:: Exercise directions ::
Leave out the pictures, and write out exactly the lines from the beginning of the material to the line holding "v0, v1 = d(z0, z1);", that line included, and nothing else.

────

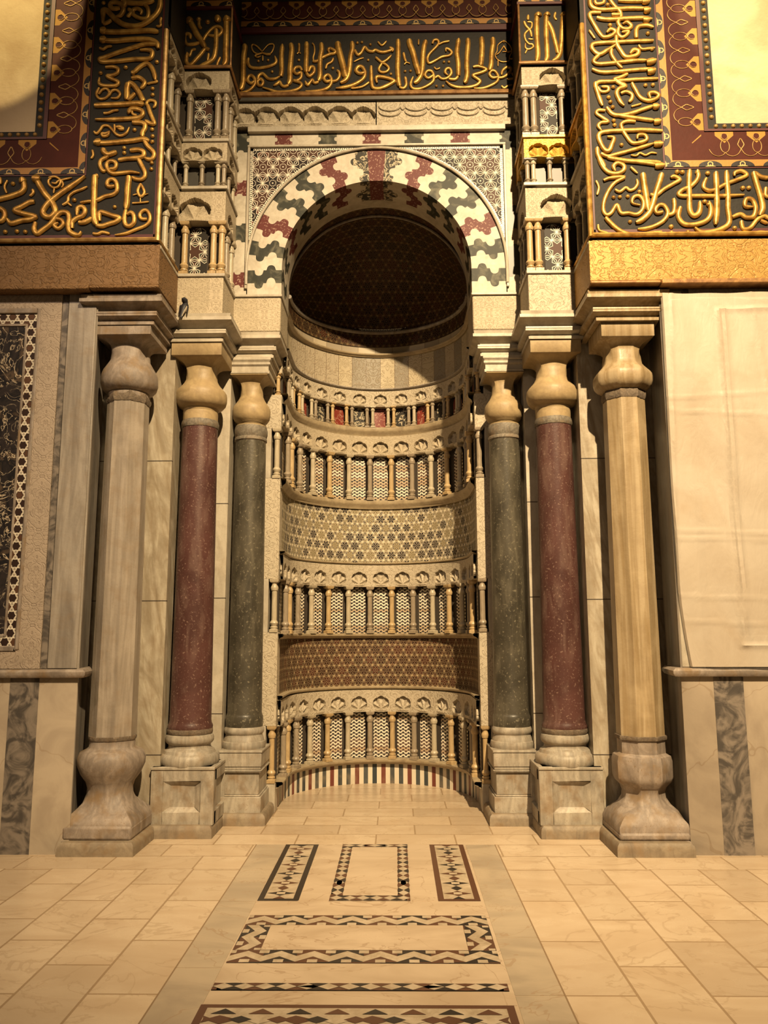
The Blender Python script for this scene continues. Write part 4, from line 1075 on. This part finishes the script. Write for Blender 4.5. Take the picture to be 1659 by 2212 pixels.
def corner_band(m, x0, x1, z0, z1, ztop, xout, Y, mi=0, norm=False):
    """L-shaped frame band in plan of the wall face: up at x0..x1, outward at z0..z1"""
    d = (lambda a, b: (0, 1)) if norm else (lambda a, b: (0, b-a))
    v0, v1 = d(x0, x1); m.face([(x0, Y, z0), (x1, Y, z1), (x1, Y, ztop), (x0, Y, ztop)], [(z0, v0), (z1, v1), (ztop, v1), (ztop, v0)], mi)
    v0, v1 = d(z0, z1); m.face([(x0, Y, z0), (xout, Y, z0), (xout, Y, z1), (x1, Y, z1)], [(x0, v0), (xout, v0), (xout, v1), (x1, v1)], mi)

for sx, nm in ((-1, 'left'), (1, 'right')):
    t = thing('painted_wall_frame', '%s outer frame of black boards with gilded lettering, red scrollwork and beads, round a plaster panel' % nm, 'inscription frame', (sx*2.4, 0, 4.72))
    Y = -.035; ZT = 8.4; XO = 4.2
    m = MB(); m.box(1.735, 2.37, Y, .03, 4.715, ZT); m.box(2.37, XO, Y, .03, 4.715, 5.31); bd = flip(m, sx).build('black_board', BOARD, t)
    lettering(bd, nm)
    m = MB(); m.box(1.735, 1.82, -.034, .52, 6.69, ZT); m.box(1.79, 1.83, -.034, .03, 4.70, 6.69); flip(m, sx).build('side_board', BOARD, t)
    m = MB(); m.tube([(1.742, Y-.012, 4.72), (1.742, Y-.012, 6.62)], .022); m.tube([(1.742, Y-.012, 4.735), (XO, Y-.012, 4.735)], .020)
    m.tube([(1.738, Y-.01, 4.735), (1.738, .50, 4.735)], .018); flip(m, sx).build('gilt_moulding', GILT_B if sx < 0 else GILT, t)
    m = MB(); corner_band(m, 2.355, 2.368, 5.305, 5.318, ZT, XO, Y-.006); m.box(1.768, 1.782, Y-.004, Y, 4.76, ZT); m.box(1.77, XO, Y-.004, Y, 4.76, 4.785); flip(m, sx).build('red_edging', DKRED, t)
    m = MB(); corner_band(m, 2.368, 2.425, 5.318, 5.375, ZT, XO, Y-.012); flip(m, sx).build('leaf_band', LEAF, t)
    m = MB(); corner_band(m, 2.425, 2.70, 5.375, 5.632, ZT, XO, Y-.004, 0, True); rb = flip(m, sx).build('red_scroll_band', SCROLL, t)
    m = MB(); scroll_lines(m, lambda u, v: (2.425+v*.275, u), 5.66, ZT, Y-.005); scroll_lines(m, lambda u, v: (u, 5.375+v*.257), 2.72, XO, Y-.005)
    flip(m, sx).build('scroll_tracery', GILT_B, rb, ang=60)
    m = MB(); corner_band(m, 2.70, 2.732, 5.632, 5.652, ZT, XO, Y-.012, 1); corner_band(m, 2.732, 2.805, 5.652, 5.705, ZT, XO, Y-.002, 0); bs_ = flip(m, sx).build('bead_strip', [BOARD, DKRED], t)
    m = MB()
    for k in range(38): bead(m, 2.768, Y-.002, 5.76+k*.070, .021)
    for k in range(20): bead(m, 2.80+k*.070, Y-.002, 5.678, .019)
    flip(m, sx).build('bead_row', GILT_B, bs_)
    # carved gilt frieze under it
    q = MB(); q.box(1.725, XO, -.03, .06, 4.36, 4.70); q.box(1.725, 1.86, .06, .52, 4.34, 4.70)
    t2 = tag(flip(q, sx).build('carved_gilt_frieze', CARV_GILT_SHADE if sx < 0 else CARV_GOLD), '%s carved frieze in %s scrolling relief below the lettered frame' % (nm, 'dull brown' if sx < 0 else 'bright gilt'), 'frieze')
    q = MB(); q.box(2.28, XO, -.055, .06, 4.315, 4.36); q.box(1.72, 2.28, -.045, .06, 4.325, 4.355); flip(q, sx).build('lower_fillet', CARV_GILT_SHADE if sx < 0 else GILT_D, t2, .01)

# centre inscription and the red frieze above it
t = thing('central_inscription', 'long black board of gilded Arabic letters above the arch', 'inscription', (0, .93, 6.7))
m = MB(); m.box(-1.36, 1.36, .925, 1.02, 6.70, 7.43); bd = m.build('black_board', BOARD, t); lettering(bd, 'center')
m = MB(); m.tube([(-1.345, .90, 6.715), (1.345, .90, 6.715)], .026); m.build('gilt_moulding', GILT_D, t)
m = MB(); m.box(-1.36, 1.36, .90, 1.0, 6.655, 6.695); m.build('under_fillet', SLATE, t)
t = thing('red_scroll_frieze', 'dark red painted frieze with gilt scrolls and leaf border above the central inscription', 'frieze', (0, .93, 7.44))
m = MB(); m.box(-1.36, 1.36, .90, 1.02, 7.385, 7.445); m.build('dark_red_fillet', DKRED, t)
m = MB(); m.face([(-1.36, .895, 7.448), (1.36, .895, 7.448), (1.36, .895, 7.505), (-1.36, .895, 7.505)], [(-1.36, 0), (1.36, 0), (1.36, .057), (-1.36, .057)]); m.build('leaf_band', LEAF, t)
m = MB(); m.face([(-1.36, .92, 7.505), (1.36, .92, 7.505), (1.36, .90, 7.72), (-1.36, .90, 7.72)], [(-1.36, 0), (1.36, 0), (1.36, 1), (-1.36, 1)]); rb = m.build('red_scroll_band', SCROLL, t)
m = MB(); scroll_lines(m, lambda u, v: (u, 7.505+v*.215), -1.33, 1.33, .905); m.build('scroll_tracery', GILT_B, rb, ang=60)
m = MB(); m.box(-1.36, 1.36, .87, 1.0, 7.72, 9); rb = m.build('upper_board', BOARD, t)
m = MB()
for k in range(37): bead(m, -1.28+k*.071, .868, 7.77, .020)
m.build('bead_row', GILT_B, rb)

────

:: Written solution ::
The Blender Python script for this scene continues. Write part 4, from line 1075 on. This part finishes the script. Write for Blender 4.5. Take the picture to be 1659 by 2212 pixels.
def corner_band(m, x0, x1, z0, z1, ztop, xout, Y, mi=0, norm=False):
    """L-shaped frame band in plan of the wall face: up at x0..x1, outward at z0..z1"""
    d = (lambda a, b: (0, 1)) if norm else (lambda a, b: (0, b-a))
    v0, v1 = d(x0, x1); m.face([(x0, Y, z0), (x1, Y, z1), (x1, Y, ztop), (x0, Y, ztop)], [(z0, v0), (z1, v1), (ztop, v1), (ztop, v0)], mi)
    v0, v1 = d(z0, z1); m.face([(x0, Y, z0), (xout, Y, z0), (xout, Y, z1), (x1, Y, z1)], [(x0, v0), (xout, v0), (xout, v1), (x1, v1)], mi)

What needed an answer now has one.